The resulting Terraform code is:
resource "azapi_resource" "this" {
location = var.resource_location
name = var.resource_name
parent_id = var.resource_parent_id
type = "Microsoft.CognitiveServices/accounts@2024-10-01"
body = var.resource_body
tags = var.resource_tags
dynamic "identity" {
for_each = var.resource_identity == null ? [] : [var.resource_identity]
content {
type = identity.value.type
dynamic "userAssignedIdentities" {
for_each = identity.value.userAssignedIdentities == null ? {} : identity.value.userAssignedIdentities
content {}
}
}
}
}
The key highlight is the generated var.resource_body:
variable "resource_body" {
type = object({
kind = optional(string)
properties = optional(object({
allowedFqdnList = optional(list(string))
customSubDomainName = optional(string)
disableLocalAuth = optional(bool)
dynamicThrottlingEnabled = optional(bool)
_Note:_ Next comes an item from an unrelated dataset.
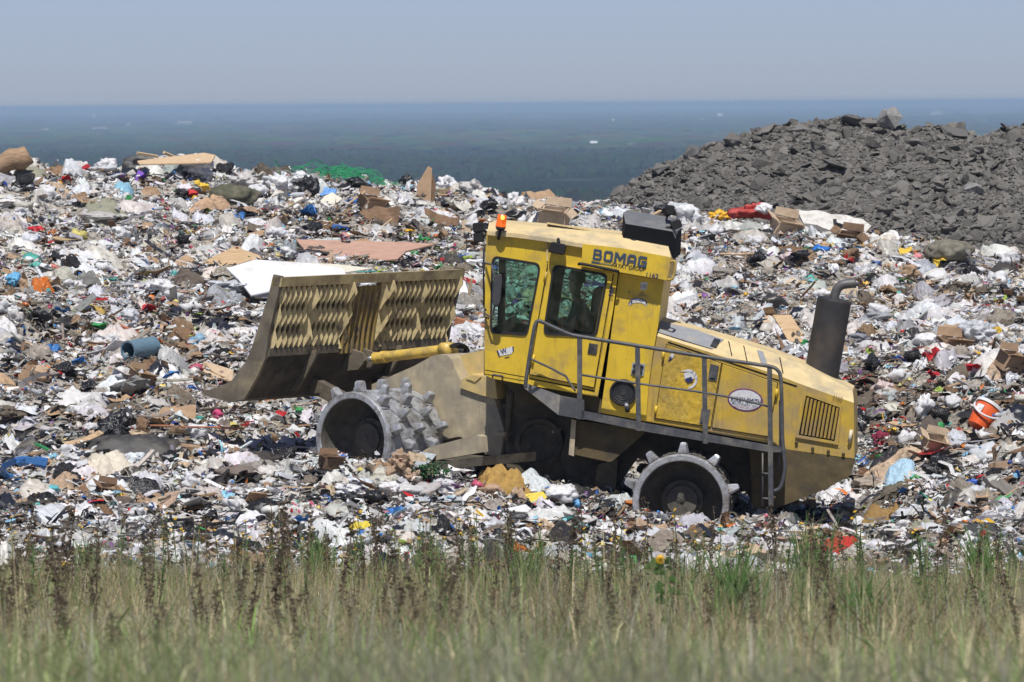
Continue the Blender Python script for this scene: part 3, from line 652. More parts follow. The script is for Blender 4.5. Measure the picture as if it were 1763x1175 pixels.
M0 = RP(1130, 900, 0)
comp = empty('landfill_compactor', M0)
tag(comp, 'yellow landfill compactor with spiked steel wheels and a slatted blade, driving over the waste', 'compactor')
def prism(name, P, px, s0, s1, L, m, parent=None, bevel=.012, smooth=False):
    bm = bmesh.new(); add_loft(bm, [[P(x, y, s0) for x, y in px], [P(x, y, s0) + (s1 - s0) * L for x, y in px]])
    return from_bm(name, bm, m, parent or comp, bevel=bevel)
def rprism(name, px, s0, s1, m, parent=None, bevel=.012): return prism(name, RP, px, s0, s1, LR, m, parent, bevel)
def fprism(name, px, s0, s1, m, parent=None, bevel=.012): return prism(name, FP, px, s0, s1, LF, m, parent, bevel)
def tube(name, pts, r, m, parent=None, n=8, sm=True):
    bm = bmesh.new(); add_tube(bm, pts, r, n); return from_bm(name, bm, m, parent or comp, smooth=sm)
def rounded(px, k=4, r=.22):
    """a polygon with its corners rounded"""
    out = []; n = len(px)
    for i in range(n):
        a, b_, c_ = [np.array(px[(i + j) % n], float) for j in (-1, 0, 1)]
        p, q = b_ + (a - b_) * r, b_ + (c_ - b_) * r
        for j in range(k + 1):
            t_ = j / k; out.append(tuple((1 - t_) ** 2 * p + 2 * t_ * (1 - t_) * b_ + t_ ** 2 * q))
    return out
def inset(px, d):
    c_ = np.mean(np.array(px, float), axis=0); out = []
    for p in px:
        v = np.array(p, float) - c_; out.append(tuple(c_ + v * (1 - d / np.linalg.norm(v))))
    return out
def letters(name, text, P, s, p0, p1, height, m, parent, bold=0.0, align='CENTER', shear=0.0, fit=True, lift=.006):
    """writing laid on a machine plane: the baseline runs from picture point p0 to p1"""
    a, b_ = P(*p0, s), P(*p1, s); L = LR if P is RP else LF
    xd = nrm(b_ - a); yd = np.cross(-L, xd) * -1; yd = nrm(yd); yd = yd if yd[2] > 0 else -yd
    cu = bpy.data.curves.new(name, 'FONT'); cu.body = text; cu.size = 1.0; cu.offset = bold; cu.shear = shear; cu.extrude = 0.0
    to = bpy.data.objects.new(name, cu); COL.objects.link(to); dg = bpy.context.evaluated_depsgraph_get(); dg.update()
    me = bpy.data.meshes.new_from_object(to.evaluated_get(dg)); bpy.data.objects.remove(to)
    co = np.array([v.co[:] for v in me.vertices]); w = co[:, 0].max() - co[:, 0].min(); h = co[:, 1].max()
    X = (co[:, 0] - co[:, 0].min()) / w * np.linalg.norm(b_ - a); Y = co[:, 1] / h * height
    W = a[None] + X[:, None] * xd + Y[:, None] * yd - L * lift - np.array(wpos(parent))
    for v, q in zip(me.vertices, W): v.co = V3(q)
    me.materials.clear(); return link(name, me, parent, m)
def ellipse(c_, rx, ry, rot=0.0, n=28, a0=0, a1=2 * math.pi):
    return [(c_[0] + rx * math.cos(t_) * math.cos(rot) - ry * math.sin(t_) * math.sin(rot), c_[1] + rx * math.cos(t_) * math.sin(rot) + ry * math.sin(t_) * math.cos(rot)) for t_ in np.linspace(a0, a1, n, endpoint=abs(a1 - a0) < 6.2)]
def decal(name, P, px, s, m, parent, t_=.004):
    L = LR if P is RP else LF
    bm = bmesh.new(); add_plate(bm, [P(x, y, s) for x, y in px], [], -L * t_); return from_bm(name, bm, m, parent)

# ---------------------------------------------------------------- wheels
def wheel(c, L, side, m_out=STEEL, ang=0.0, muddy=False, rows=5, per=10, width=1.08, r=.575):
    """steel drum with rows of cleats; c is the centre of its outer face, L points inward"""
    c = np.asarray(c, float); w = empty('wheel', c - np.array(M0)); w.parent = comp
    bm = bmesh.new(); add_lathe(bm, [(0, r - .072), (-.014, r - .062), (-.014, r + .002), (.02, r + .012), (.05, r + .012), (.055, r), (width - .05, r), (width, r - .01), (width, r - .05)], c, L, 72)
    es = [f for f in bm.faces if len(f.verts) > 8]; bmesh.ops.delete(bm, geom=es, context='FACES_ONLY')
    a = nrm(np.cross(L, [0, 0, 1])); b_ = np.cross(L, a)
    for k in range(rows):                                # raised bands and pads that carry the cleats
        s = .10 + k * (width - .2) / (rows - 1)
        for j in range(per):
            th = ang + (j + .5 * (k % 2)) * 2 * math.pi / per; u = math.cos(th) * a + math.sin(th) * b_; v = -math.sin(th) * a + math.cos(th) * b_
            add_box(bm, c + L * s + u * (r + .004), v * .080, L * .075, u * .012)
            if k < rows - 1:
                s2 = s + (width - .2) / (rows - 1) * .5; th2 = th + math.pi / per * .5; u2 = math.cos(th2) * a + math.sin(th2) * b_; v2 = nrm(-math.sin(th2) * a + math.cos(th2) * b_ + L * .75)
                add_box(bm, c + L * s2 + u2 * (r + .002), v2 * .13, np.cross(u2, v2) * .022, u2 * .016)
    if muddy:
        for f in bm.faces:
            if np.dot(np.array(f.calc_center_median()) - c, L) > .07: f.material_index = 1
    from_bm('rim', bm, [m_out, MUD], w, bevel=.006)
    bm = bmesh.new(); add_lathe(bm, [(.004, r - .074), (.10, r - .078), (.40, r - .09), (.44, r - .16), (.46, .30), (.42, .29), (.41, .20), (.37, .19), (.36, .05), (.35, .045), (.35, 0)], c, L, 56, closed=True)
    from_bm('drum_lining', bm, DRUMIN, w, smooth=True)
    bm = bmesh.new(); add_lathe(bm, [(.40, .265), (.33, .255), (.32, .20), (.28, .185), (.27, .03), (.255, .025), (.255, 0)], c, L, 36, closed=True)
    for j in range(10):
        th = j * 2 * math.pi / 10; u = math.cos(th) * a + math.sin(th) * b_; add_tube(bm, [c + L * .35 + u * .225, c + L * .305 + u * .225], .016, 6)
    from_bm('hub', bm, DRUMIN, w, bevel=.004)
    # one cleat mesh, used by all
    bm = bmesh.new(); add_loft(bm, [[(x, y, z) for x, y in ((-hx, -hy), (hx, -hy), (hx, hy), (-hx, hy))] for z, hx, hy in ((0, .057, .061), (.03, .051, .057), (.118, .033, .046), (.131, .026, .038))])
    bmesh.ops.bevel(bm, geom=list(bm.edges), offset=.007, segments=2, affect='EDGES'); bmesh.ops.recalc_face_normals(bm, faces=bm.faces)
    if 'cleat' not in bpy.data.meshes:
        for nm_, m_ in (('cleat', STEEL), ('muddy_cleat', MUD)):
            me = bpy.data.meshes.new(nm_); bm.to_mesh(me); me.materials.append(m_)
    bm.free()
    for k in range(rows):
        s = .10 + k * (width - .2) / (rows - 1)
        for j in range(per):
            th = ang + (j + .5 * (k % 2)) * 2 * math.pi / per; u = math.cos(th) * a + math.sin(th) * b_; v = -math.sin(th) * a + math.cos(th) * b_
            q = bpy.data.objects.new('cleat', bpy.data.meshes['muddy_cleat' if muddy and k > 0 else 'cleat']); COL.objects.link(q); q.parent = w
            tw = .22 * (1 if k % 2 else -1); v, l2 = v * math.cos(tw) + L * math.sin(tw), L * math.cos(tw) - v * math.sin(tw)
            p = L * s + u * (r + .018); q.matrix_local = Matrix(((v[0], l2[0], u[0], p[0]), (v[1], l2[1], u[1], p[1]), (v[2], l2[2], u[2], p[2]), (0, 0, 0, 1)))
            if muddy and k > 0: q.matrix_local = q.matrix_local @ Matrix.Diagonal((1, 1, .9, 1))
    return w
wf = FP(607, 757, -1.62); wr = RP(1172, 866, -1.60)
def cl(L, deg):      # cleat phase measured clockwise from the top, as seen
    return math.pi / 2 - R_(deg)
for cc_, L_, sgn, ph in ((wf, LF, False, 5), (wr, LR, True, 3)):
    a = nrm(np.cross(L_, [0, 0, 1])); b_ = np.cross(L_, a)
    th0 = math.atan2(np.dot([0, 0, 1], b_), np.dot([0, 0, 1], a))
    wheel(cc_, L_, 1, ang=th0 + R_(ph), muddy=sgn)
for cc_, L_, mr in ((wf, LF, mirF), (wr, LR, mirR)): wheel(mr(cc_), -L_, -1)
# axles
bm = bmesh.new(); add_tube(bm, [wf + LF * .40, mirF(wf + LF * .40)], .17, 14); from_bm('axle', bm, GRIME, comp)
bm = bmesh.new(); add_tube(bm, [wr + LR * .40, mirR(wr + LR * .40)], .17, 14); from_bm('axle', bm, GRIME, comp)

# ---------------------------------------------------------------- chassis
rprism('rear_chassis', [(985, 700), (1105, 728), (1345, 772), (1345, 850), (1300, 868), (1245, 800), (1095, 790), (1060, 842), (985, 838), (965, 790)], -.52, .52, GRIME)
rprism('hinge_block', [(872, 668), (905, 664), (985, 700), (992, 790), (975, 838), (905, 822), (872, 806), (868, 740)], -.34, .34, GRIME)
bm = bmesh.new(); add_lathe(bm, [(0, .30), (-.05, .30), (-.05, .24), (-.01, .22), (-.01, 0)], RP(928, 762, -.35), LR, 30); from_bm('hinge_disc', bm, GRIME, comp)
tube('hinge_pin', [RP(885, 655, -.30), RP(878, 700, -.36), RP(872, 760, -.40)], .035, GRIME)
tk = rprism('fuel_tank', [(993, 724), (1112, 741), (1108, 748), (1056, 793), (1050, 796), (989, 783)], -1.14, -.54, GRIMEY, bevel=.02)
rprism('strap', [(984, 722), (992, 724), (988, 786), (979, 783)], -1.19, -.60, DUSTY)
rprism('fuel_tank', [(1000, 745), (1112, 760), (1060, 812), (995, 800)], .54, 1.14, GRIMEY, bevel=.02)
rprism('undertray', [(1030, 800), (1064, 790), (1060, 845), (1020, 842)], -.70, -.50, GRIME)
decal('tag_plate', RP, [(952, 736), (966, 739), (964, 747), (951, 745)], -.36, STW, comp, .01)
sk = rprism('counterweight', [(1352, 774), (1471, 791), (1464, 818), (1423, 842), (1335, 876), (1296, 876), (1290, 768)], -.80, .80, GRIMEY, bevel=.03)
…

migrationToken = optional(string)
publicNetworkAccess = optional(string)
restore = optional(bool)
restrictOutboundNetworkAccess = optional(bool)
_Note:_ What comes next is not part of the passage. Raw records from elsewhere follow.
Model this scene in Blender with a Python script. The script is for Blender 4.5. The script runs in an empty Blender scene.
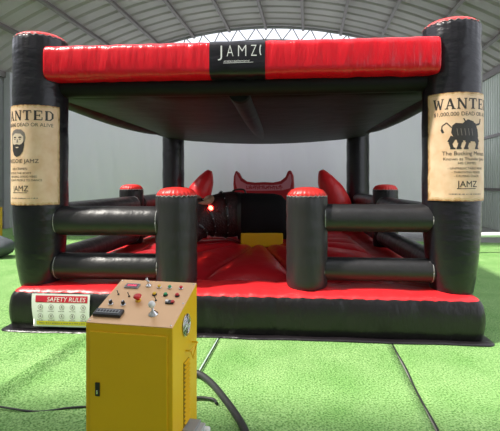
import bpy, bmesh, math, random
from mathutils import Vector, Matrix, noise
random.seed(7)
PI = math.pi
R = math.radians
sc = bpy.context.scene
col = sc.collection

# ------------------------------------------------------------------ camera, sky, sun, exposure
cam_data = bpy.data.cameras.new('camera')
cam = bpy.data.objects.new('camera', cam_data); col.objects.link(cam)
cam.location = (0, 0, 1.6)
cam.rotation_euler = (R(90), 0, 0)
cam_data.shift_y = -33.5 / 500.0                       # the photograph is cropped: horizon above the middle
cam_data.sensor_fit = 'HORIZONTAL'; cam_data.sensor_width = 36.0
cam_data.lens = 30.96
cam_data.clip_end = 300
sc.camera = cam

world = bpy.data.worlds.new('world'); sc.world = world
world.use_nodes = True
wn = world.node_tree; wn.nodes.clear()
wo = wn.nodes.new('ShaderNodeOutputWorld'); wb = wn.nodes.new('ShaderNodeBackground')
wg = wn.nodes.new('ShaderNodeTexGradient'); wt = wn.nodes.new('ShaderNodeTexCoord'); wr = wn.nodes.new('ShaderNodeValToRGB')
wm = wn.nodes.new('ShaderNodeMapping'); wm.inputs['Rotation'].default_value = (0, R(90), 0)
wn.links.new(wt.outputs['Generated'], wm.inputs['Vector']); wn.links.new(wm.outputs['Vector'], wg.inputs['Vector'])
wn.links.new(wg.outputs['Fac'], wr.inputs['Fac']); wn.links.new(wr.outputs['Color'], wb.inputs['Color'])
wr.color_ramp.elements[0].color = (0.88, 0.91, 1.0, 1)
wr.color_ramp.elements[1].color = (0.88, 0.91, 1.0, 1)
wb.inputs['Strength'].default_value = 1.2
wn.links.new(wb.outputs['Background'], wo.inputs['Surface'])

sun_d = bpy.data.lights.new('sun', 'SUN'); sun_d.energy = 5.2; sun_d.angle = R(4); sun_d.color = (1.0, 0.95, 0.86)
sun = bpy.data.objects.new('sun', sun_d); col.objects.link(sun)
SUN_TO = Vector((-0.55, -0.12, 0.83)).normalized()
sun.rotation_euler = SUN_TO.to_track_quat('Z', 'Y').to_euler()
sun.location = (-6, 2, 12)

sc.view_settings.view_transform = 'Standard'
sc.view_settings.look = 'None'
sc.view_settings.exposure = 0.35
sc.view_settings.gamma = 1.0
sc.view_settings.use_curve_mapping = False

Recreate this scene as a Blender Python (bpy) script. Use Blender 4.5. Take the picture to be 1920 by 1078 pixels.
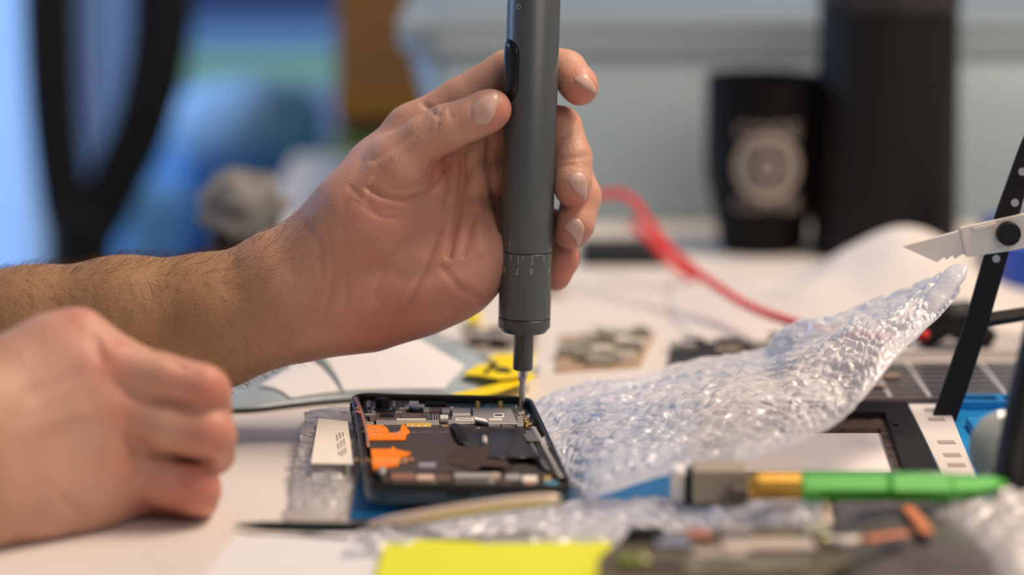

amlWorkspace = optional(object({
identityClientId = optional(string)
resourceId = optional(string)
}))
apiProperties = optional(object({
aadClientId = optional(string)
aadTenantId = optional(string)
eventHubConnectionString = optional(string)
qnaAzureSearchEndpointId = optional(string)
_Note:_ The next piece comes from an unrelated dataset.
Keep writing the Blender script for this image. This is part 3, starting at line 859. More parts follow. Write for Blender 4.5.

qnaAzureSearchEndpointKey = optional(string)
qnaRuntimeEndpoint = optional(string)
statisticsEnabled = optional(bool)
storageAccountConnectionString = optional(string)
superUser = optional(string)
websiteName = optional(string)
}))
encryption = optional(object({
keySource = optional(string)
keyVaultProperties = optional(object({
identityClientId = optional(string)
keyName = optional(string)
keyVaultUri = optional(string)
keyVersion = optional(string)
}))
}))
locations = optional(object({
routingMethod = optional(string)
regions = optional(list(object({
customsubdomain = string
name = string
value = number
})))
}))
networkAcls = optional(object({
bypass = optional(string)
defaultAction = optional(string)
ipRules = optional(list(object({
value = string
})))
virtualNetworkRules = optional(list(object({
id = string
ignoreMissingVnetServiceEndpoint = bool
state = string
})))
}))
raiMonitorConfig = optional(object({
adxStorageResourceId = optional(string)
identityClientId = optional(string)
}))
userOwnedStorage = optional(list(object({
identityClientId = string
resourceId = string
})))
}))
sku = optional(object({
capacity = optional(number)
family = optional(string)
name = string
size = optional(string)
tier = optional(string)
}))
})
nullable = false
}
newres maps the API request structure of the resource into an object type input variable block, greatly accelerating the process for users to write correct azapi_resource blocks.
1.6.10.1.3. Summary
Conclusion: Using newres is very intuitive: Install -> Run Command -> View Results. For Terraform beginners, this tool helps quickly understand the elements required for a complete resource configuration; for experienced engineers, it saves a lot of mechanical work, allowing them to focus on architectural design and parameter decisions. In the practice of large-scale module governance, newres has demonstrated its value—acting as both a standard setter (since the tool's output is the standard) and an efficient assistant. Therefore, if you are developing Terraform modules, especially in scenarios involving many resources and variables, you might want to incorporate newres into your workflow. It will greatly simplify your module development process.